Information provided:
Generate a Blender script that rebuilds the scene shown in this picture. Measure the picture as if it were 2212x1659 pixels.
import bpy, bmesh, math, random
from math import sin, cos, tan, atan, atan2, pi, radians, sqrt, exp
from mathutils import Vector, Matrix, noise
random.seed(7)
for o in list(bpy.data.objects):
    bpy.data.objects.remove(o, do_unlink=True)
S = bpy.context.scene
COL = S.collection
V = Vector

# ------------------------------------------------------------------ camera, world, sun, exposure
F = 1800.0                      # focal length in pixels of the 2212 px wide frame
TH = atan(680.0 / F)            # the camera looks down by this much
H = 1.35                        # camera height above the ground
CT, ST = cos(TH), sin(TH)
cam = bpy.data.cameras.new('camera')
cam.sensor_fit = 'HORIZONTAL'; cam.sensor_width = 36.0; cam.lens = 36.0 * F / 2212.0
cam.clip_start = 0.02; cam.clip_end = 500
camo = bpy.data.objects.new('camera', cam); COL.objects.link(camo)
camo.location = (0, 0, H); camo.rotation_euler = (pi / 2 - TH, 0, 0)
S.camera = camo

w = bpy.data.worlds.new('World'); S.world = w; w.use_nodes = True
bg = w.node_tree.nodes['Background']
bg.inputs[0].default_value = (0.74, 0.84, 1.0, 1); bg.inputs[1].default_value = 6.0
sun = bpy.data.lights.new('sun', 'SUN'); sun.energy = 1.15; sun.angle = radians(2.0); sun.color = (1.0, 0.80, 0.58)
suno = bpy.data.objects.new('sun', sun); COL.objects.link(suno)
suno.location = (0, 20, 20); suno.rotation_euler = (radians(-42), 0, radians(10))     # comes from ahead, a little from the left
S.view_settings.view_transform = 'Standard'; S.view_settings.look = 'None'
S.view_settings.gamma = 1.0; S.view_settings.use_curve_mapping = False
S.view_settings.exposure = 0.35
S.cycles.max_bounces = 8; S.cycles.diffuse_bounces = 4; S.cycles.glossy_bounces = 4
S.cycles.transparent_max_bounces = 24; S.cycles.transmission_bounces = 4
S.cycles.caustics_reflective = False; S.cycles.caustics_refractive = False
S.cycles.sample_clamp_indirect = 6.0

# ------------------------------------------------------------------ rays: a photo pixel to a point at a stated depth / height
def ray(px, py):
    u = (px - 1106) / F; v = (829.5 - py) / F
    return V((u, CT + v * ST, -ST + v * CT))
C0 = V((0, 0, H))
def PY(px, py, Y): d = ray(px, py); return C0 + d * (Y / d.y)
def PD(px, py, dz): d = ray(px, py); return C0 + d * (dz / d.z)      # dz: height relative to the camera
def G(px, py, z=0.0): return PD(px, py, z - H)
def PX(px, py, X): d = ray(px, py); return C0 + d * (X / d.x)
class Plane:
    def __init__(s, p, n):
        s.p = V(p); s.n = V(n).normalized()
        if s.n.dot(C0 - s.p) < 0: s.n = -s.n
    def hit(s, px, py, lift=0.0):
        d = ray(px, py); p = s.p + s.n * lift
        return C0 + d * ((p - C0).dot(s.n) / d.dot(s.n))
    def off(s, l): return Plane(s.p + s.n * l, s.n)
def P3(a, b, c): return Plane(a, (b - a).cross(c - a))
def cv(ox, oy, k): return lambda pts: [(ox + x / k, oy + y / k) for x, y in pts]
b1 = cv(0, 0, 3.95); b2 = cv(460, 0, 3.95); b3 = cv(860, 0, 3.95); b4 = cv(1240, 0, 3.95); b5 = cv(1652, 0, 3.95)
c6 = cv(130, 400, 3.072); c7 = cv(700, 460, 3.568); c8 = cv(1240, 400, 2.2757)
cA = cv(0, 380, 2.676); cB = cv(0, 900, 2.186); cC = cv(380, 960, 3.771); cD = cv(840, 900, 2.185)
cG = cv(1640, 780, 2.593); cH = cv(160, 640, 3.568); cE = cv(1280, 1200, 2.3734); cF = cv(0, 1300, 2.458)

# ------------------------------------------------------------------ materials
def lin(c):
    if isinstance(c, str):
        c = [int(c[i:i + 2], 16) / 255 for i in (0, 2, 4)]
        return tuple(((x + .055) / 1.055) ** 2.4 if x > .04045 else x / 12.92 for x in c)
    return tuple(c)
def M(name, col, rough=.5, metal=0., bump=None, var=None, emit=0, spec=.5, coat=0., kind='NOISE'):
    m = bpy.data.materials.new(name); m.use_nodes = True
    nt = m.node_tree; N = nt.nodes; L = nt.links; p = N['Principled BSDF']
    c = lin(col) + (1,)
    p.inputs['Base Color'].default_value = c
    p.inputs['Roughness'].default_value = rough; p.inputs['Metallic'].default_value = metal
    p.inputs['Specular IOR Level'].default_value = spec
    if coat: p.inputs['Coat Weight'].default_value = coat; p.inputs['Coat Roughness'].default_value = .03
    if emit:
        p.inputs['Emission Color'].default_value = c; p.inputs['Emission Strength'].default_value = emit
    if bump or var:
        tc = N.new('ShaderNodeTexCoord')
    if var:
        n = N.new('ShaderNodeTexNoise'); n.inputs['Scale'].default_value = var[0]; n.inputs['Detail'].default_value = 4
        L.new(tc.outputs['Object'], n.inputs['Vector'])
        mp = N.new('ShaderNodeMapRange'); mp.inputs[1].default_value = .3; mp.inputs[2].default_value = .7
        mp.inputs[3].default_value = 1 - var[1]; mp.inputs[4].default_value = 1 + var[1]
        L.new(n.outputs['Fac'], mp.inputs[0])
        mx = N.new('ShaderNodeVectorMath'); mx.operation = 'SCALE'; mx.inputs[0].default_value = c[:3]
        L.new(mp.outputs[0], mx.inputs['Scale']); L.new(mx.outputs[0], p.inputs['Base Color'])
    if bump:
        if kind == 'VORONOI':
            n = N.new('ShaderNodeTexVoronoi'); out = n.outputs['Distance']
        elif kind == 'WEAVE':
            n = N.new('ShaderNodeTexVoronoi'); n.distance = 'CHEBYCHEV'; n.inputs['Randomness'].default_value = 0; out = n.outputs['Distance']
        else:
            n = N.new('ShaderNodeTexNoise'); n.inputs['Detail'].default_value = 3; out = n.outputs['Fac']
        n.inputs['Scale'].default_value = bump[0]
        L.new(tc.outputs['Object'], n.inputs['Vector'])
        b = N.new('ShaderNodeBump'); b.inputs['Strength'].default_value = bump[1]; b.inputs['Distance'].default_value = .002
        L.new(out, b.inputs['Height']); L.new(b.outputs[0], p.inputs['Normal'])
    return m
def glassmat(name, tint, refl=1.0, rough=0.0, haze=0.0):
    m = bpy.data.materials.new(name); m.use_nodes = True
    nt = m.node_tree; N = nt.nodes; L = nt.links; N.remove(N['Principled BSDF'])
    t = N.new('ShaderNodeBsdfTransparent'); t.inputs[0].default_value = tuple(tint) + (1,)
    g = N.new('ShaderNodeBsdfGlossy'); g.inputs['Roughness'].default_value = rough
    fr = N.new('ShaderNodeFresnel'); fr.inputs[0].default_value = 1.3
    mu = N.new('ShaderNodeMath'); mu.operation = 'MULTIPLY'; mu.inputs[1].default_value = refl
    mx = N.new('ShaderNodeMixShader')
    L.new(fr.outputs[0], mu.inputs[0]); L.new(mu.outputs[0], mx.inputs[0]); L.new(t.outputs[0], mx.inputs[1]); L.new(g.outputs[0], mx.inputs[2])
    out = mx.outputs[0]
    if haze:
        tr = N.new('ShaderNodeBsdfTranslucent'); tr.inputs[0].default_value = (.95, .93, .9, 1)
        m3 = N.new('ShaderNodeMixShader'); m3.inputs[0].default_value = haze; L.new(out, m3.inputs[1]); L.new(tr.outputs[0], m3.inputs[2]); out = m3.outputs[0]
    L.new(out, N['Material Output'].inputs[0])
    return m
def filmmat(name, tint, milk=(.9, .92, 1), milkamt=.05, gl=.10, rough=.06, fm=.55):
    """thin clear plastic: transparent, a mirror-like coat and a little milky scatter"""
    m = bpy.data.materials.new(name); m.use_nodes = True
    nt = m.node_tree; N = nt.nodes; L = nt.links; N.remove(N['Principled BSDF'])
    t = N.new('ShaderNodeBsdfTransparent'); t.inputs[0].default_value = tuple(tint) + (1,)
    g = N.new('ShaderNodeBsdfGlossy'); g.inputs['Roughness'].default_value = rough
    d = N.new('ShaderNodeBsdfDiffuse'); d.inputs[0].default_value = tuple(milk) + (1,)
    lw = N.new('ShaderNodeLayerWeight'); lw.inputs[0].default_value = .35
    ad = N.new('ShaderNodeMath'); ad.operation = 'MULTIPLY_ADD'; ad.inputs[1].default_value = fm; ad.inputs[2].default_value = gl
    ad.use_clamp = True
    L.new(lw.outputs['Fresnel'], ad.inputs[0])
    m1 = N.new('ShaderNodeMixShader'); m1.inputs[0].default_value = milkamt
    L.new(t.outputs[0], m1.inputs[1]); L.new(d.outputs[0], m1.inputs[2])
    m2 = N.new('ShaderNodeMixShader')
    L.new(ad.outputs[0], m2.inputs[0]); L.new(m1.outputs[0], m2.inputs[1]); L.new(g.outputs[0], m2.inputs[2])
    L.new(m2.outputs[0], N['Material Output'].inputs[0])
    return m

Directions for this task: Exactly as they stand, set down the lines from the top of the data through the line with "S.camera = camo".

The response:
Generate a Blender script that rebuilds the scene shown in this picture. Measure the picture as if it were 2212x1659 pixels.
import bpy, bmesh, math, random
from math import sin, cos, tan, atan, atan2, pi, radians, sqrt, exp
from mathutils import Vector, Matrix, noise
random.seed(7)
for o in list(bpy.data.objects):
    bpy.data.objects.remove(o, do_unlink=True)
S = bpy.context.scene
COL = S.collection
V = Vector

# ------------------------------------------------------------------ camera, world, sun, exposure
F = 1800.0                      # focal length in pixels of the 2212 px wide frame
TH = atan(680.0 / F)            # the camera looks down by this much
H = 1.35                        # camera height above the ground
CT, ST = cos(TH), sin(TH)
cam = bpy.data.cameras.new('camera')
cam.sensor_fit = 'HORIZONTAL'; cam.sensor_width = 36.0; cam.lens = 36.0 * F / 2212.0
cam.clip_start = 0.02; cam.clip_end = 500
camo = bpy.data.objects.new('camera', cam); COL.objects.link(camo)
camo.location = (0, 0, H); camo.rotation_euler = (pi / 2 - TH, 0, 0)
S.camera = camo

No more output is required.